The task >>
Gather up the lines that contain "from".

Data >>
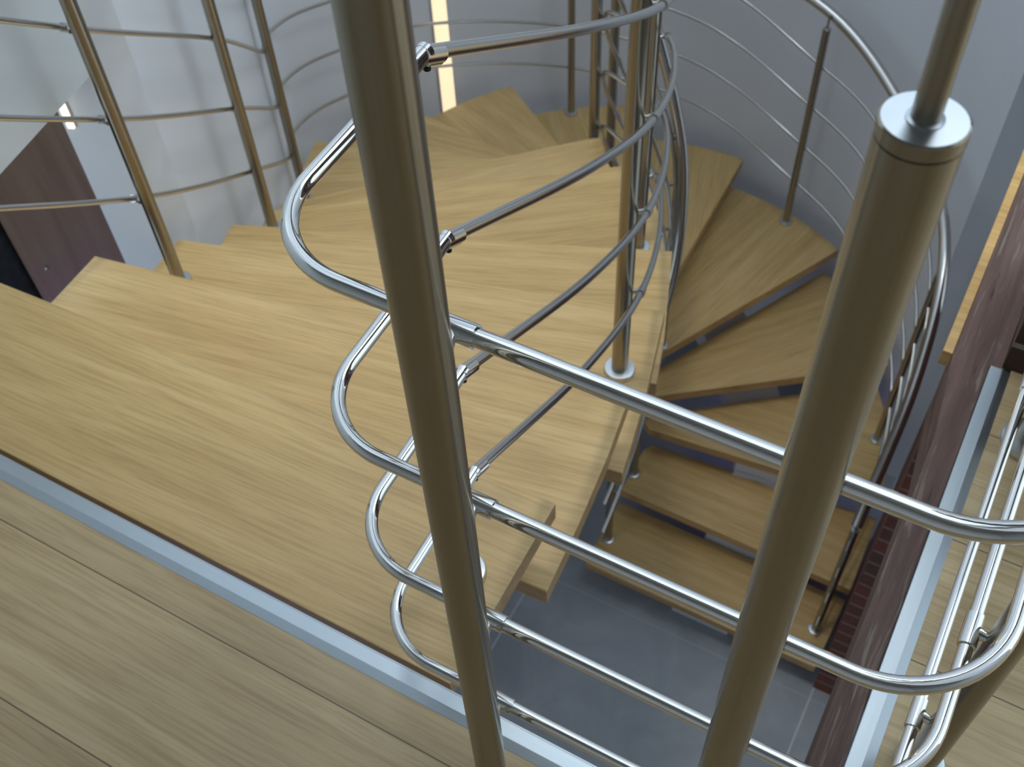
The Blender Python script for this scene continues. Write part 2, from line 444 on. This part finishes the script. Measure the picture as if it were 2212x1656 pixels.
# near-black block standing in for the unlit space beyond the door edge
bm = bmesh.new(); box(bm, -4.2, -2.66, -1.8, 3.0, 0, 2.9)
tag(mesh_obj('unlit_opening', bm, DARK), kind='structure')

# ------------------------------------------------------------------ brick, beam, board
bm = bmesh.new(); box(bm, .060, .55, 2.0, 2.75, 0, zt-.16)
tag(mesh_obj('brick_pier', bm, BRICK), 'dark red brick pier rising from the tiled floor beside the lowest treads', 'brick pier')
bm = bmesh.new(); prism(bm, [(.044, .3965), (.0785, .3965), (.0785, 1.176), (.094, 1.176), (.094, 3.09), (.027, 3.09), (.027, 1.172), (.044, 1.02)], zt-.155, zt-.002)
tag(mesh_obj('timber_beam', bm, BEAM), 'long weathered red-brown timber beam along the right edge of the stairwell', 'beam')
bm = bmesh.new(); box(bm, .0125, .0265, 1.172, 3.09, zt-.03, zt, .001)
tag(mesh_obj('pine_edge_board', bm, ORANGE), 'narrow honey-coloured wooden board edging the far side of the beam', 'board')
bm = bmesh.new(); box(bm, .0945, .36, 1.178, 1.42, zt, zt+2.1)
tag(mesh_obj('brick_pillar', bm, BRICK2), 'brown brick pillar with pale mortar standing at the end of the metal strip', 'brick pillar')

# ------------------------------------------------------------------ staircase
stair = empty('spiral_staircase', (CX, CY, 0))
tag(stair, 'spiral staircase of thick oak treads winding down to the grey tiled floor', 'staircase')
def add_tread(poly, k, ang):
    cx = sum(p[0] for p in poly)/len(poly); cy = sum(p[1] for p in poly)/len(poly)
    c, s = cos(-ang), sin(-ang)
    loc = [((x-cx)*c-(y-cy)*s, (x-cx)*s+(y-cy)*c) for x, y in poly]
    # orientation counter-clockwise
    A = sum(loc[i][0]*loc[(i+1) % len(loc)][1]-loc[(i+1) % len(loc)][0]*loc[i][1] for i in range(len(loc)))
    if A < 0: loc = loc[::-1]
    bm = bmesh.new(); prism(bm, loc, -.043, 0, .0022, 0, 1)
    o = mesh_obj('tread', bm, [OAK, OAKE], parent=stair, loc=(cx-CX, cy-CY, Z(k)+H0), rotz=ang)
    return o
poly = {}
poly[1] = [(-1.60, .4575), (-.411, .4575), (-.412, .58), (-.416, .777), (-1.60, .726)]
poly[2] = [(-1.575, .675), (-.403, .718), (-.413, .85), (-.430, .999), (-.455, 1.154), (-1.586, .964), (-1.575, .83)]
poly[3] = [(-1.585, .915), (-.435, 1.084), (-.447, 1.15), (-.475, 1.283), (-.530, 1.497), (-1.619, 1.198)]
poly[4] = [(-1.612, 1.15), (-.511, 1.438), (-.552, 1.574), (-.598, 1.70), (-.646, 1.834), (-1.686, 1.420)]
poly[5] = [(-1.672, 1.37), (-.628, 1.785), (-.675, 1.89), (-.726, 1.993), (-.824, 2.154), (-.938, 2.270), (-1.777, 1.636)]
poly[6] = [(-1.76, 1.58), (-.90, 2.235), (-.99, 2.33), (-1.10, 2.423), (-1.170, 2.520), (-1.198, 2.501), (-1.907, 1.809), (-1.84, 1.72)]
angs = {1: 2.5, 2: 9.5, 3: 15.4, 4: 21.7, 5: 37.2, 6: 44.3, 7: 18.1, 8: -7.4, 9: -35.5, 10: -62, 11: -88.7, 12: -116.8, 13: -143.5, 14: -174.5}
for k in range(1, 7): add_tread(poly[k], k, radians(angs[k]))
ri = .088
def lead(k, off=ri):
    """nosing line of tread k: tangent to the small inner circle; returns inner foot and outer end"""
    if k <= 6: a = radians(44.3)
    else: a = radians(angs[k])
    dx, dy = -cos(a), -sin(a)                # direction outwards
    nx, ny = dy, -dx
    # nosing lies ahead (clockwise travel)
    if True: nx, ny = (dy, -dx)
    P = (CX+nx*off, CY+ny*off)
    t = sqrt(RO*RO-off*off)
    return P, (P[0]+dx*t, P[1]+dy*t)
for k in range(7, 14):
    Pi, Po = lead(k); Qi, Qo = lead(k-1, ri-.045)
    a0 = atan2(Qo[1]-CY, Qo[0]-CX); a1 = atan2(Po[1]-CY, Po[0]-CX)
    while a1 > a0: a1 -= 2*pi
    arc = [(CX+RO*cos(a0+(a1-a0)*i/10), CY+RO*sin(a0+(a1-a0)*i/10)) for i in range(11)]
    b0 = atan2(Pi[1]-CY, Pi[0]-CX); b1 = atan2(Qi[1]-CY, Qi[0]-CX)
    while b1 < b0: b1 += 2*pi
    inn = [(CX+(ri+(ri-.045-ri)*i/4)*cos(b0+(b1-b0)*i/4), CY+(ri-.045*i/4)*sin(b0+(b1-b0)*i/4)) for i in range(5)]
    add_tread(arc+inn, k, radians(angs[k])+ (radians(13) if k >= 7 else 0))
# last three straight treads
Q, Qo = lead(13, ri-.045)
arc = []
a0 = atan2(Qo[1]-CY, Qo[0]-CX)
for i in range(9):
    a = a0 + (radians(8)-a0)*i/8; arc.append((CX+RO*cos(a), CY+RO*sin(a)))
poly14 = arc + [(.036, 2.585), (-.893, 2.490), (-.925, 2.51), (-.935, 2.545)]
add_tread(poly14, 14, radians(5))
add_tread([(-.893, 2.54), (.045, 2.62), (.052, 2.272), (-.915, 2.276), (-.915, 2.5)], 15, 0)
add_tread([(-.934, 2.32), (.052, 2.32), (.040, 1.997), (-.934, 1.995)], 16, 0)

# white helical spine carried under the treads
def spine_pts():
    out = []
    for k in range(1, 7):
        a = angs[k]; px = sum(p[0] for p in poly[k])/len(poly[k]); py = sum(p[1] for p in poly[k])/len(poly[k])
        out.append((px, py, Z(k)-.15))
    for k in range(7, 14):
        a = radians(angs[k]+180+13); out.append((CX+.58*cos(a), CY+.58*sin(a), Z(k)-.15))
    out += [(-.44, 2.62, Z(14)-.15), (-.44, 2.40, Z(15)-.15), (-.44, 2.17, Z(16)-.15)]
    return out
sp = catmull(spine_pts(), 6)
bm = bmesh.new(); prev = None
for i, p in enumerate(sp):
    t = (sp[min(i+1, len(sp)-1)]-sp[max(i-1, 0)]); t.z = 0; t.normalize(); n = Vector((-t.y, t.x, 0))
    q = Vector((p.x-CX, p.y-CY, p.z+H0))
    rg = [bm.verts.new(q+n*.11+Vector((0, 0, .02))), bm.verts.new(q-n*.11+Vector((0, 0, .02))), bm.verts.new(q-n*.11-Vector((0, 0, .08))), bm.verts.new(q+n*.11-Vector((0, 0, .08)))]
    if prev:
        for j in range(4): bm.faces.new((prev[j], prev[(j+1) % 4], rg[(j+1) % 4], rg[j]))
    else: bm.faces.new(rg)
    prev = rg
bm.faces.new(prev[::-1])
mesh_obj('spine_beam', bm, SPINE, parent=stair, label='white painted spine beam under the treads')
sc = [p for p in spine_pts()]
for k in range(1, 17):
    p = sc[k-1]; bm = bmesh.new()
    box(bm, -.10, .10, -.05, .05, 0, .093)
    a = radians(angs.get(k, 0))
    z = Z(k)-.043-.093
    mesh_obj('tread_bracket', bm, SPINE, parent=stair, loc=(p[0]-CX, p[1]-CY, z+H0), rotz=a)
# foot plate of the spine on the floor
bm = bmesh.new(); box(bm, -.12, .12, -.08, .10, 0, .06)
mesh_obj('spine_foot', bm, SPINE, parent=stair, loc=(-.44-CX, 2.13-CY, 0))

# ------------------------------------------------------------------ railings
RP = .01665      # post radius
def make_post(parent, x, y, zb, ztop, r=RP, hr_z=None, n=36, pin=True, flange=.035, mat=STEEL_SHADED, dome=False):
    """post with cap, pin and base flange as sub-parts"""
    bm = bmesh.new()
    lathe(bm, (0, 0, 0), [(0, 0), (r, 0), (r, ztop-zb-.008), (0, ztop-zb-.008)], n)
    po = mesh_obj('post', bm, mat, parent=parent, loc=(x, y, zb+H0), smooth=True)
    bm = bmesh.new(); h = ztop-zb
    lathe(bm, (0, 0, 0), [(r-.0008, h-.009), (r-.0008, h-.0072), (r+.0002, h-.0068), (r+.0002, h-.0008), (r-.0008, h), (0, h)], n)
    for f_ in bm.faces:
        f_.normal_update()
        if len(f_.verts) == 3: f_.material_index = 1  # top disc gets the lightened copy of the steel
    mesh_obj('post_cap', bm, [mat, STEEL_LIT], parent=po, smooth=True)
    bm = bmesh.new()
    f = flange
    lathe(bm, (0, 0, 0), [(0, .0), (f, 0), (f, .008), (f-.002, .012), (r+.004, .0135), (r, .0135)], 40)
    mesh_obj('base_flange', bm, STEEL_LIT, parent=po, smooth=True)
    if pin and hr_z is not None:
        bm = bmesh.new(); tube(bm, [(0, 0, h-.002), (0, 0, hr_z-zb)], .0056 if r > .015 else .004, 18)
        mesh_obj('handrail_pin', bm, STEEL_SHADED, parent=po, smooth=True)
        bm = bmesh.new(); lathe(bm, (0, 0, h), [(.0056, 0), (.0072, 0), (.0072, .0006), (.0056, .0010)], 20)
        mesh_obj('pin_collar', bm, STEEL_LIT, parent=po, smooth=True)
    return po
def make_clamp(parent, p, post, tdir, rr, mat=CHROME, L=.036, screw=True):
    """sleeve around the rail with a saddle neck towards the post; post=(x,y) centre"""
    p = Vector(p); t = Vector(tdir).normalized(); bm = bmesh.new()
    ro = rr*1.28
    tube(bm, [p-t*L/2, p-t*(L/2-.0006), p+t*(L/2-.0006), p+t*L/2], ro, 28)
    q = Vector((post[0], post[1], p.z)); d = (q-p); dist = d.length
    if dist > 1e-4:
        d.normalize()
        prof = [(ro*.3, ro*.80), (ro*.95, ro*.74), (ro*1.25, ro*.58), (max(dist-RP*.8, ro*1.5), ro*.55)]
        prev = None; ref = None
        for s_, r1 in prof:
            rg, ref = ring(bm, p+d*s_, d, r1, 18, ref)
            if prev:
                for j in range(18): bm.faces.new((prev[j], prev[(j+1) % 18], rg[(j+1) % 18], rg[j]))
            else: bm.faces.new(rg[::-1])
            prev = rg
        bm.faces.new(prev)
    o = mesh_obj('rail_clamp', bm, mat, parent=parent, smooth=True)
    return o

RR = .0066
zs = [-.5275, -.7344, -.9365, -1.134]
Y0 = .3744
# ---- landing railing
land = empty('landing_railing', (0, 0, zt))
def rel(o):
    return o
def PV(x, y, z): return Vector((x, y, z-(-1.248)))       # coordinates relative to the landing Empty
tag(land, 'polished steel railing with four horizontal rails looping round the near edge of the stairwell', 'railing')
def lpost(x, y, top=-.2606, hr=-.196, r=RP):
    h = top+1.248
    p = make_post(land, x, y, -1.248, top, hr_z=hr, r=r, flange=.022 if x == AP[0] else .028 if x == KP[0] else .035)
    p.location = (x, y, 0)
    return p
AP = (-.2560, .3222); BP = (-.0327, .3495); KP = (.151, .566); LP = (.155, 1.062)
lpost(*AP, top=-.2250, r=.0163)
for P in (BP, KP, LP): lpost(*P)
plan = fillet([(.121, 1.160, 0), (.121, Y0+.001, 0), (-1.166*Y0, .9985*Y0, 0), (-1.182*Y0, 1.63*Y0, 0)], [.092, .0775], 18)
for i, z in enumerate(zs):
    bm = bmesh.new(); tube(bm, [PV(p.x, p.y, z) for p in plan], RR, 24)
    r = mesh_obj('rail', bm, CHROME, parent=land, smooth=True)
    t = (1, 0, 0)
    make_clamp(r, PV(-.2735, Y0, z), AP, t, RR)
    make_clamp(r, PV(BP[0], Y0, z), BP, t, RR, L=.024)
    make_clamp(r, PV(.121, .566, z), KP, (0, 1, 0), RR, L=.034)
    make_clamp(r, PV(.121, 1.062, z), LP, (0, 1, 0), RR, L=.034)
hp = fillet([(.160, 1.165, 0), (.160, .3500, 0), (-.42, .3370, 0), (-.478, .615, 0)], [.10, .05], 18)
bm = bmesh.new(); tube(bm, [PV(p.x, p.y, -.178) for p in hp], .0180, 28)
mesh_obj('handrail', bm, STEEL_SHADED, parent=land, smooth=True)

# ---- inner stair railing
inner = empty('inner_stair_railing', (0, 0, H0))
tag(inner, 'steel railing spiralling down the inner side of the treads round the open well', 'railing')
E0 = Vector((-1.182*Y0, 1.63*Y0+.004, 0))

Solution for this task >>
The Blender Python script for this scene continues. Write part 2, from line 444 on. This part finishes the script. Measure the picture as if it were 2212x1656 pixels.
tag(mesh_obj('brick_pier', bm, BRICK), 'dark red brick pier rising from the tiled floor beside the lowest treads', 'brick pier')